Romine v. Georgia
Headline: Denial of rehearing leaves a Georgia death sentence intact while Justice Marshall warns jury polling and an Allen instruction likely coerced the verdict, urging the state courts to reconsider sentencing procedures.
Holding: The Court denied a petition for rehearing, effectively leaving the Georgia death sentence in place despite Justice Marshall’s view that jury polling and an Allen charge likely coerced the verdict and required reconsideration.
- Leaves the defendant’s death sentence intact unless Georgia courts reopen sentencing.
- Highlights limits on judges using polling and Allen instructions during deliberations.
- May prompt a state court review of the sentence under this Court’s guidance.
Summary
Background
Larry Romine was convicted of capital murder and sentenced to death. The Georgia Supreme Court reversed the sentence and ordered a new sentencing trial. At the retrial, after almost seven hours of deliberation and an overnight recess, the jury sent a note saying it was unable to reach a unanimous decision and was “certain we will not ever be able to reach one.” The judge asked for a numerical split and was told it was 11 to 1. After more deliberations and a later 5½-hour delay, the judge gave a supplemental instruction known as an Allen charge.
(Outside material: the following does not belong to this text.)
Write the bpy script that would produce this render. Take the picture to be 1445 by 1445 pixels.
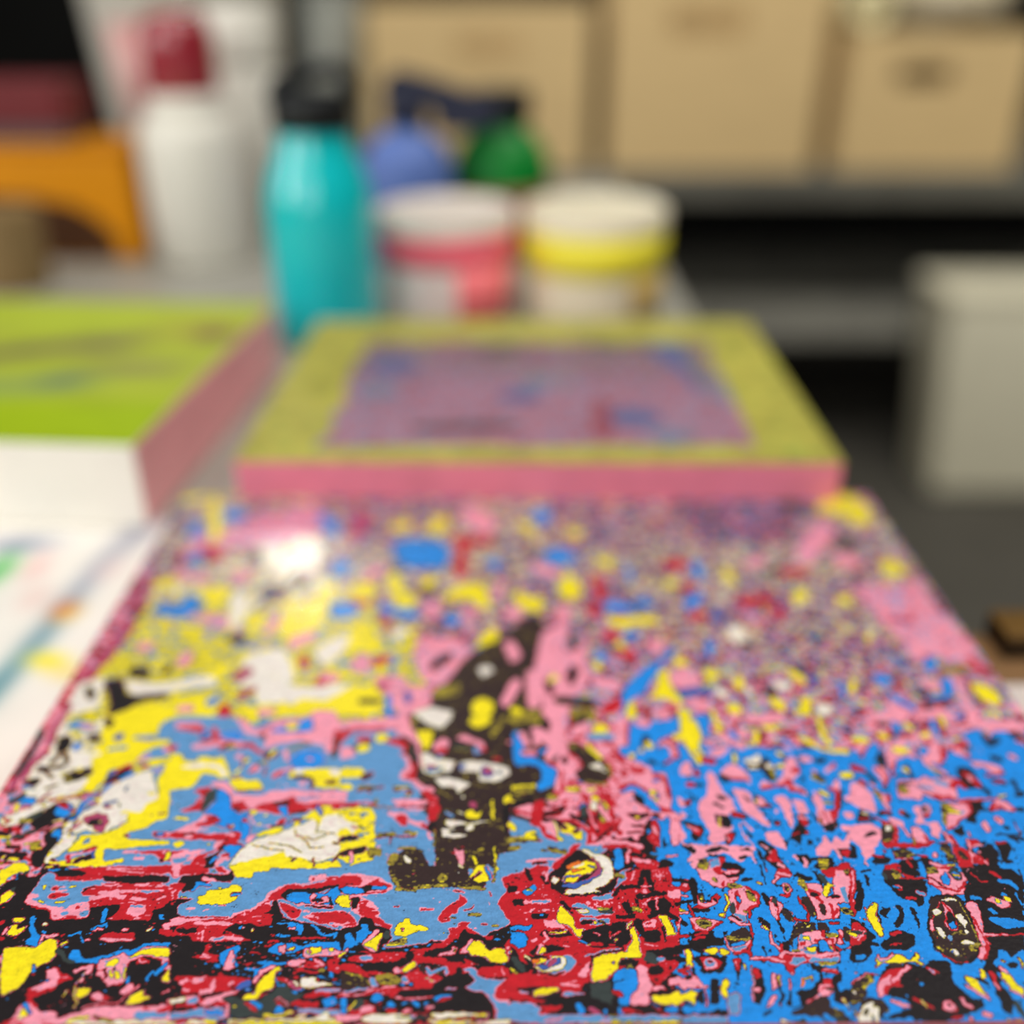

Two hours later the jury returned a unanimous death verdict. Under Georgia law a hung jury at sentencing results in an automatic life sentence.
Reasoning
The central question described by Justice Marshall is whether the judge’s polling and the Allen charge coerced the jury into agreement. Marshall relied on this Court’s recent Lowenfield decision but stressed that Lowenfield was limited to its specific facts. He identified key differences here: the judge’s polling appeared focused on how jurors stood on the merits, the jury had emphatically said it could not agree, the judge summoned the jury and gave unfamiliar supplemental instructions, and the judge knew the division was 11–1 when he gave the Allen charge. For these reasons, Marshall argued the vote was likely coerced and urged that the Georgia Supreme Court be given a chance to reevaluate the sentence.
Real world impact
The immediate effect is that the denial of rehearing leaves the death sentence in place unless a state court reopens sentencing. The opinion highlights limits on when judges can use polling and Allen-type instructions in capital cases, especially where a hung jury would otherwise produce life imprisonment. Marshall’s view could lead to further review of this trial’s sentence under the Court’s recent guidance.
Dissents or concurrances
Justice Marshall dissented and also stated his broader view that the death penalty is always cruel and unusual punishment, which would independently justify vacating the sentence.